Last night, close to 200,000 people in the communities surrounding Oroville were granted permission to head home as the most dangerous chances of their dam failing had receded. For four days, the crisis has captured the public’s attention on the calamity of aging public infrastructure. While there will be plenty of navel-gazing in the months to come from public officials and dam experts, we’re reflecting on the lessons for buildings.
Design matters
The major cause of the Oroville evacuation was not the damaged spillway, but rather the need to use the emergency spillway that was partially unlined and not reinforced. As predicted by environmentalists, a very small discharge over the hillside caused massive erosion that threatened the entire dam. Evacuation orders soon followed.
Think about your buildings and ask yourself: where is your unlined emergency spillway?

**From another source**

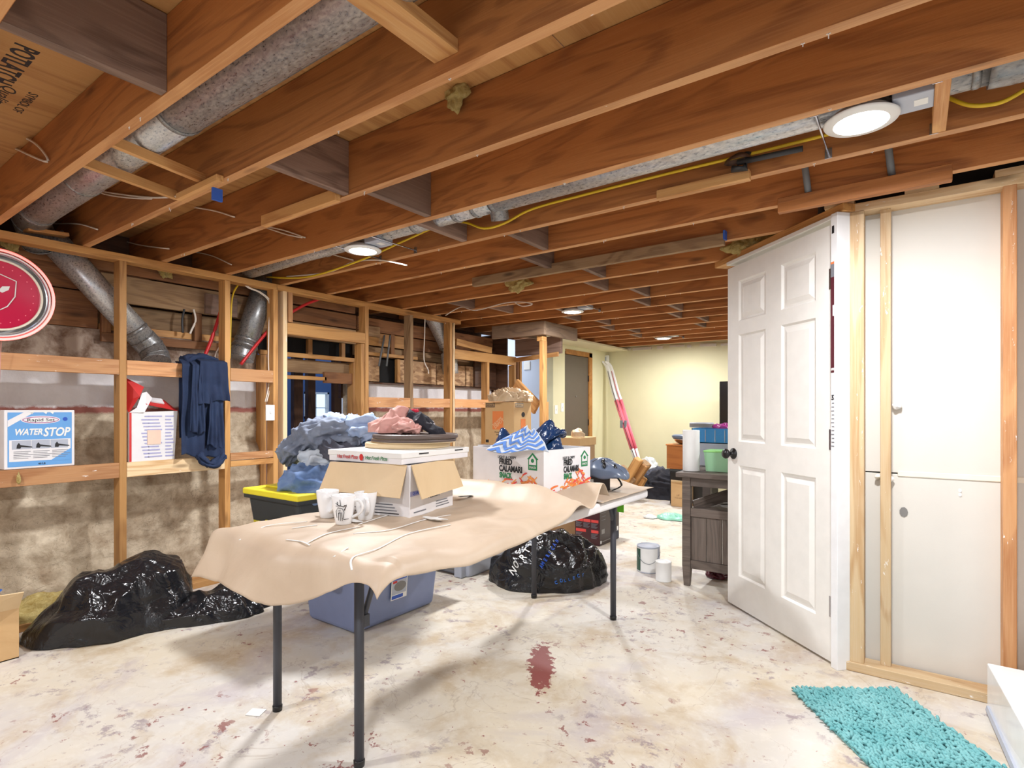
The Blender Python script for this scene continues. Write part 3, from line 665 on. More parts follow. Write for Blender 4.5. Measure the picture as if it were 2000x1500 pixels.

This dam clearly has a design flaw–what good is an emergency spillway if its use threatens the entire structure? Unfortunately, infrastructure lives with the consequences of design long after construction. The Oroville Dam opened in 1968–almost 40% of commercial buildings standing today were standing in 1968. And just like the dam, buildings suffer any number of design consequences, whether they be insufficient outside air capabilities, bad roofs, lack of shading, or old refrigerant systems.
Managing a building is about learning to play the best hand with the cards you have. But too often there is complacency about the bad cards in the deck and an unwillingness to remind everyone of design problems. When was the last time you submitted a remedy in the budget to fix your unlined emergency spillway? Does everyone on your team know about it?

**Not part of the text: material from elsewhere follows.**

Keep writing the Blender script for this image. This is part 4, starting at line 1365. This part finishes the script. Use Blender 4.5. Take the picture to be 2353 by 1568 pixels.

Penny-wise pound foolish on deferred maintenance
One has to complement how the Department of Water Resources is battling to repair this dam. Thousand ton bags of rocks. Helicopters. Convoys of trucks with slurry mixtures. An impending storm just days away. It is a true battle and an impressive show of force.
But battles are expensive. And they have expenses not born by the army. The massive water release caused flooding and property damage. 200,000 people had to relocate for a week. This is not Palo Alto; Placer County officials are asking for donations for $25 gas cards so people that have missed work can afford to get home.
Compare this to the expense of diligent inspection and repair of the main spillway. Concrete doesn’t fail overnight–what steps were being taken to ensure this single point of failure was robust and reliable? How easily could those repairs have been made during the last four years of drought? What was the full cost of not being cautious enough to heed recommendations made 10 years ago to fix the emergency spillway? Only time and investigations will tell how much maintenance was deferred, but if this dam is anything like others in the US, the temptation has been to simply kick the can down the road another year.
The Oroville Dam deferred maintenance lesson? Deferred maintenance is just that–deferred. It doesn’t change the liability, and one day the bill will come due at ten times the costs that was deferred. If accountants honestly assessed the situation, they’d correctly put those liabilities on the balance sheet for everyone to see.
If this situation has you screaming into the wind about finance cutting your maintenance budget, use this as an opportunity to have a discussion about the massive funds you’ll need in the future if maintenance is not approved. Try asking finance where they are accruing the liabilities for the eventual, expensive, emergency repair.
Gravity to new projects
It’s hard not to feel the human consequences of this tragedy, although thankfully no-one has been seriously hurt. The situation also feels uniquely human; entirely predictable, also avoidable, and yet doomed to be repeated in the future.
From the New York Times:
Part of the problem, officials said, is that as a rule, the government is more inclined to invest money in building new projects, celebrated with elaborate ribbon-cutting ceremonies overseen by elected officials, than in the less visible (and less glamorous) task of maintenance.
Sound familiar? Substitute real estate leaders for government officials and you’ve got a perfect description of the human behavior of decisions around construction versus maintenance.
As building operators, we’ll never escape this. All we can do is recognize that there are very real and powerful forces seeking to ignore, defund and de-prioritize maintenance, and we must fight the good fight of standing up for the logically optimal approach.